Das Buch ist als einzigartige Studie zur Verfolgung von sogenannten Asozialen in der NS-Zeit, die von einem Mitglied der betroffenen Familie recherchiert und verfasst wurde, zu verstehen. Zudem sind eine historische Einführung von Walter Rummel und ein einordnendes Nachwort von Klaus J. Becker Teil des Buches.
Die Studie von Alfons L. Ims, in der er vorwiegend die sehr umfangreichen Quellen und Archivfunde sprechen lässt, ist in ihrer Art einzigartig. Der Autor (Jg. 1949), das jüngste Mitglied der betroffenen Familiengeneration, ist in Kaiserslautern auf dem Kalkofen geboren, einem der ältesten heute noch bestehenden Elendsviertel der Bundesrepublik. Dort und auf dem Engelshof, einer kaum besseren prekären Wohngegend, ist er aufgewachsen.
Die erfreulich nüchterne und ausgewogene Darstellung lässt den Leser betroffen zurück. Geschildert wird der unaufhaltsame Abstieg von Philipp Ims, dem Großvater des Autors (Jg. 1868), vom Schneider im Nordpfälzer Bergland zum Hilfs- und Gelegenheitsarbeiter in der aufblühenden Industriestadt Kaiserslautern.
Kaum eine Chance hatte der Sohn Heinrich Ims, Vater des Autors (Jg. 1900). Schon in den wirtschaftlich schwierigen Zeiten der Weimarer Republik wird die Familie zum Sozialfall und lebt mit 7 Kindern (ein weiteres stirbt infolge der elenden Verhältnisse als Kleinkind) in einer Behelfswohnung aus Küche und zwei Zimmern auf knapp 42 Quadratmetern auf dem Engelshof.
Wirklich dramatisch aber wird die Lage mit der Übernahme der Macht durch die Nationalsozialisten.
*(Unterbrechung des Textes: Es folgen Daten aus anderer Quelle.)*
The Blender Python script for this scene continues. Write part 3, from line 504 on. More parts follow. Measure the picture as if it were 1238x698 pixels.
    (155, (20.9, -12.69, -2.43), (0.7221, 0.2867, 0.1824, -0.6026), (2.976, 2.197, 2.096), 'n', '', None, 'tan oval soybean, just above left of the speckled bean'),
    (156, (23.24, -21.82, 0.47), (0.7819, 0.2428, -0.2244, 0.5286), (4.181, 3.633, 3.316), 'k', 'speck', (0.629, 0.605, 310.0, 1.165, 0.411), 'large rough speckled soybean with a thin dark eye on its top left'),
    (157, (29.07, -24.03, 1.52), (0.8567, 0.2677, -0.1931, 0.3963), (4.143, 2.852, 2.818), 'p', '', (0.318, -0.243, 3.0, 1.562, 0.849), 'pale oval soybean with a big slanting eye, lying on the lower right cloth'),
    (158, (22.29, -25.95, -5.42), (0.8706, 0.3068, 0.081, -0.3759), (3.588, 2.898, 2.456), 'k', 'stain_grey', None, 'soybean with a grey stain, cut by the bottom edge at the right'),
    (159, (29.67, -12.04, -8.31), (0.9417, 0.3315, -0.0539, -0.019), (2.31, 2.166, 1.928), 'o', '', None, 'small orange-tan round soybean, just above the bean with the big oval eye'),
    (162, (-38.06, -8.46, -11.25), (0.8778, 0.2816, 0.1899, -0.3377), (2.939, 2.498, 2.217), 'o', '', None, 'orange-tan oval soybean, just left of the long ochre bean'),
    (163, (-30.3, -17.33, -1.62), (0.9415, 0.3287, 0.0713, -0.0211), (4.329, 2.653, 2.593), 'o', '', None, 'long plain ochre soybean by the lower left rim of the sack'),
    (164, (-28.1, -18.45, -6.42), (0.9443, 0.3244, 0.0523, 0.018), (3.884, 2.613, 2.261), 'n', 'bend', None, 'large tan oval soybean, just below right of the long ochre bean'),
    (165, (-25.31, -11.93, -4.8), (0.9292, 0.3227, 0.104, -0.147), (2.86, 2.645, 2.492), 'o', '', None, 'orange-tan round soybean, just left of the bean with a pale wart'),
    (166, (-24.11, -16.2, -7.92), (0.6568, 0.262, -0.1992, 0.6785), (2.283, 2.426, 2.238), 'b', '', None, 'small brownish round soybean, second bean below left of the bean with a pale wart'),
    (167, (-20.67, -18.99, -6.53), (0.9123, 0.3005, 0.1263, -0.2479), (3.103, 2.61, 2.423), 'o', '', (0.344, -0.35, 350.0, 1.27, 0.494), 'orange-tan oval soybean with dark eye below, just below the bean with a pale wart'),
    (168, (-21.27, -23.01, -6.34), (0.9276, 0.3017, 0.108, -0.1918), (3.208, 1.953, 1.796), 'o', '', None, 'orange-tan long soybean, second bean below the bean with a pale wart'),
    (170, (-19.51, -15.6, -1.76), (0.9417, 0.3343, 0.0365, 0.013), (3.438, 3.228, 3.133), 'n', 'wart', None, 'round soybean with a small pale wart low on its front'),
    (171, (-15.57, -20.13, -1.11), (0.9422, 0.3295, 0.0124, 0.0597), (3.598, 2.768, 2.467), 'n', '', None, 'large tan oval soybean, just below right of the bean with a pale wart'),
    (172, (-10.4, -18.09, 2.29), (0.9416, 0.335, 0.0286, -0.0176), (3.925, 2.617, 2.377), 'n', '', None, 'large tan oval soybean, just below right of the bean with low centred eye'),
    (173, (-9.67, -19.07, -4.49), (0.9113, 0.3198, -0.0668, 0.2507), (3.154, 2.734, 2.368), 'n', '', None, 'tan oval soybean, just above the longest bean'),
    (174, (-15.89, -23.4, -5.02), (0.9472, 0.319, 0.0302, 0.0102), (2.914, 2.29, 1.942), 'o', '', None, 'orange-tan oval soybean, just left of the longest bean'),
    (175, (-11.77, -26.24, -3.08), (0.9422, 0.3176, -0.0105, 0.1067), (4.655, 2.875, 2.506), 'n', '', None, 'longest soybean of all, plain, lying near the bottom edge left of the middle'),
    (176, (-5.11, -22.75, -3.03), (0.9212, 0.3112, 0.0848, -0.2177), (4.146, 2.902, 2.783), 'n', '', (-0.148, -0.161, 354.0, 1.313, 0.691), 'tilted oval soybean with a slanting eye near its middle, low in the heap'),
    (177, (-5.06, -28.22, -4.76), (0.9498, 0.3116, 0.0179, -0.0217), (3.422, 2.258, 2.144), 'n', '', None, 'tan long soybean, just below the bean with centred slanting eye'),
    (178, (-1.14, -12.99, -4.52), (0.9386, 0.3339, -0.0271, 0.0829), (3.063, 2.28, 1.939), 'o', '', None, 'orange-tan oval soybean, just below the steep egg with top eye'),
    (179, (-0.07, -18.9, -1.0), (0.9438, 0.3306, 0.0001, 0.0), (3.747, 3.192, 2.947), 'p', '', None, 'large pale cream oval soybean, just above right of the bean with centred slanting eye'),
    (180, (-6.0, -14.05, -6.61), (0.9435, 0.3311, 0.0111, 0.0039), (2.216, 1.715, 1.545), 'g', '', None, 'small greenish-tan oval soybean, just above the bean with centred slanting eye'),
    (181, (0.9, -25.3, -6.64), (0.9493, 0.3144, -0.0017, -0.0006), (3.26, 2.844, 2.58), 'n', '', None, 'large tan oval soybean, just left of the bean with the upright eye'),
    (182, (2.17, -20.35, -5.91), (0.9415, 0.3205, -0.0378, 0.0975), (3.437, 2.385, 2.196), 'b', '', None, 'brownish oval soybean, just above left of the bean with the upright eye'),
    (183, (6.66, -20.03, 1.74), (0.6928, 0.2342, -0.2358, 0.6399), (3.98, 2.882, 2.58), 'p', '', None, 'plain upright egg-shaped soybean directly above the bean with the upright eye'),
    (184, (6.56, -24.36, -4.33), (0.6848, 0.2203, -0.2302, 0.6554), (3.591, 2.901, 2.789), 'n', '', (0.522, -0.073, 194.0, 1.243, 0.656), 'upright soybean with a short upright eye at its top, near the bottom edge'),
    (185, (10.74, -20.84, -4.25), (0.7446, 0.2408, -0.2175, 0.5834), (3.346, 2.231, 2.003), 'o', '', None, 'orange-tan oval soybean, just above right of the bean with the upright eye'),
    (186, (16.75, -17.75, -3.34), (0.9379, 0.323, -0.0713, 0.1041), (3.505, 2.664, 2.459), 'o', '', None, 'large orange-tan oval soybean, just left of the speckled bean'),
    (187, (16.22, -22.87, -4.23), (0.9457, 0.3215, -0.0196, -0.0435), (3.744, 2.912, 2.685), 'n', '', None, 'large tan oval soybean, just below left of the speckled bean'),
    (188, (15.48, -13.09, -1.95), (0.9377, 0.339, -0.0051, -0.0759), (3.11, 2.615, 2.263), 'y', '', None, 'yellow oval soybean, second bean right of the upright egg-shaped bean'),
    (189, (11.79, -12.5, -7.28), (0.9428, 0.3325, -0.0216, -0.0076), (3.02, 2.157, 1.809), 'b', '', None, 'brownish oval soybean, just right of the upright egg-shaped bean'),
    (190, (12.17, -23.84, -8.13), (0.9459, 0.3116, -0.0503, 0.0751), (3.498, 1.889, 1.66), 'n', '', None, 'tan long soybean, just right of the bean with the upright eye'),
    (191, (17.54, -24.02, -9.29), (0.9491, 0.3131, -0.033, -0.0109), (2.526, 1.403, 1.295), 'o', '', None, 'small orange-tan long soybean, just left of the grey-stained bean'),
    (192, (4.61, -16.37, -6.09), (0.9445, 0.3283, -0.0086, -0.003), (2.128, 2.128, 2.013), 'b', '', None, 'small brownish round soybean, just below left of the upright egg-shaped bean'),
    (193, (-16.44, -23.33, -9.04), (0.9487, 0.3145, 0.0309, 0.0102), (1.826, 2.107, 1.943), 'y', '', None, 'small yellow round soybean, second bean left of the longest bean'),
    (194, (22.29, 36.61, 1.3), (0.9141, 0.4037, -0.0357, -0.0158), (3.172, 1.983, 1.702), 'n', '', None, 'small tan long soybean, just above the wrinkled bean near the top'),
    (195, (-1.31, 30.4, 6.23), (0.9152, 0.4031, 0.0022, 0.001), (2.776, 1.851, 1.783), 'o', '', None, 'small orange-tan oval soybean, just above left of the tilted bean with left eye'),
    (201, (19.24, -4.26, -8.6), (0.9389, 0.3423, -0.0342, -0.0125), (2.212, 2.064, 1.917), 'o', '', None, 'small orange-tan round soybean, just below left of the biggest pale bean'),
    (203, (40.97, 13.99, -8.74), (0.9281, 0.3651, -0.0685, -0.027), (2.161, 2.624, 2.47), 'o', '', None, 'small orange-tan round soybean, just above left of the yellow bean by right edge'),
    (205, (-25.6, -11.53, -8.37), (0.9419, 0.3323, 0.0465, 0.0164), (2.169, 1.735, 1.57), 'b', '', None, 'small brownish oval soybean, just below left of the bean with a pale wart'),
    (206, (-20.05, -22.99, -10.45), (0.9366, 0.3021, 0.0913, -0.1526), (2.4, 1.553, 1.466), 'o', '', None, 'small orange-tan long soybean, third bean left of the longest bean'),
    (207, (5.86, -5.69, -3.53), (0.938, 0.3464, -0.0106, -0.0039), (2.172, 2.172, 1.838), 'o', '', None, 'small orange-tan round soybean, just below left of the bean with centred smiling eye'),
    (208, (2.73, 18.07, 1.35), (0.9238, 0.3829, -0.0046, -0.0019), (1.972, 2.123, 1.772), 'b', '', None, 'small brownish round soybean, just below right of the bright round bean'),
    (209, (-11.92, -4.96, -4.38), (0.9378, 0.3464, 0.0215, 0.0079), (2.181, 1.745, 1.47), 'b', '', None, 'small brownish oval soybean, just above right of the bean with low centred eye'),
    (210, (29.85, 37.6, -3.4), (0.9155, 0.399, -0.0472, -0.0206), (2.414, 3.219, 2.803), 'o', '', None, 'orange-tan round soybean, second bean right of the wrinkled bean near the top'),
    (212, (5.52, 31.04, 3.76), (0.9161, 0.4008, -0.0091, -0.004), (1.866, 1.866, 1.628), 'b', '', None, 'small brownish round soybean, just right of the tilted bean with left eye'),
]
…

Aufgrund ihrer sozialen Situation und früherer politischer Tätigkeit des Vaters werden die Familienmitglieder entsprechend der rassenhygienischen Ideologie und der daraus resultierenden Asozialenpolitik der Nazis als „asoziale Volksschädlinge, moralisch minderwertig und angeboren schwachsinnig” behandelt.
Die Folge: Die Mutter wird zwangssterilisiert und der Familie werden die ohnehin kärglichen staatlichen Sozialleistungen verweigert, da nur „erbtüchtige Volksgenossen“ Anspruch darauf hatten. Die Familie wird vom Engelshof auf den noch schlimmeren Kalkofen zwangsumgesiedelt und die Kinder werden (mit einer Ausnahme) zur Fürsorgeerziehung in die Diakonissenanstalt Speyer eingeliefert. Als „angeboren Schwachsinnige“ sind sie potentielle „Euthanasie“-Opfer und drei von ihnen werden in die Heil- und Pflegeanstalt Frankenthal verlegt, wo sie nur durch die Bombardierung von Frankenthal der Vernichtung in den „Euthanasie“-Anstalten entgehen.
Nach dem frühen Tod der ersten Frau heiratet der Vater erneut und hat zwei weitere Kinder, darunter der Autor. Die neue Ehefrau erfährt mit der Heirat 1944 einen dramatischen sozialen Abstieg und kümmert sich gleichwohl und vordringlich darum, die ihr fremden Kinder des Mannes aus den Heimen zu holen, während der Vater noch 1943 zur Wehrmacht eingezogen wird und sich bis Mitte 1946 in französischer Kriegsgefangenschaft befindet. Ihr Kampf um die Entlassung der Kinder dauert bis Weihnachten 1951. Da kehren die beiden Jüngsten, Zwillingsbrüder, die mit zwei Jahren ins Heim eingeliefert wurden und 1946 in der Heil- und Pflegeanstalt Klingenmünster landeten, kurz vor ihrem 15. Geburtstag von ihrem ersten Elternbesuch nicht mehr in die Anstalt zurück. Da ihnen eine Schulbildung verweigert wurde, waren sie „fürsorglich erzogene“ Analphabeten. Die Auswirkungen der „Fürsorgeerziehung” auch der anderen Kinder sind teils dramatisch.
Eingehend wird der Werdegang jedes einzelnen Kindes in den Heimen anhand des umfangreichen dokumentarischen Materials nachvollzogen. Stigmatisierung und Milieuverhaftung eines Teils der Familie haben sich bis heute nicht aufgelöst.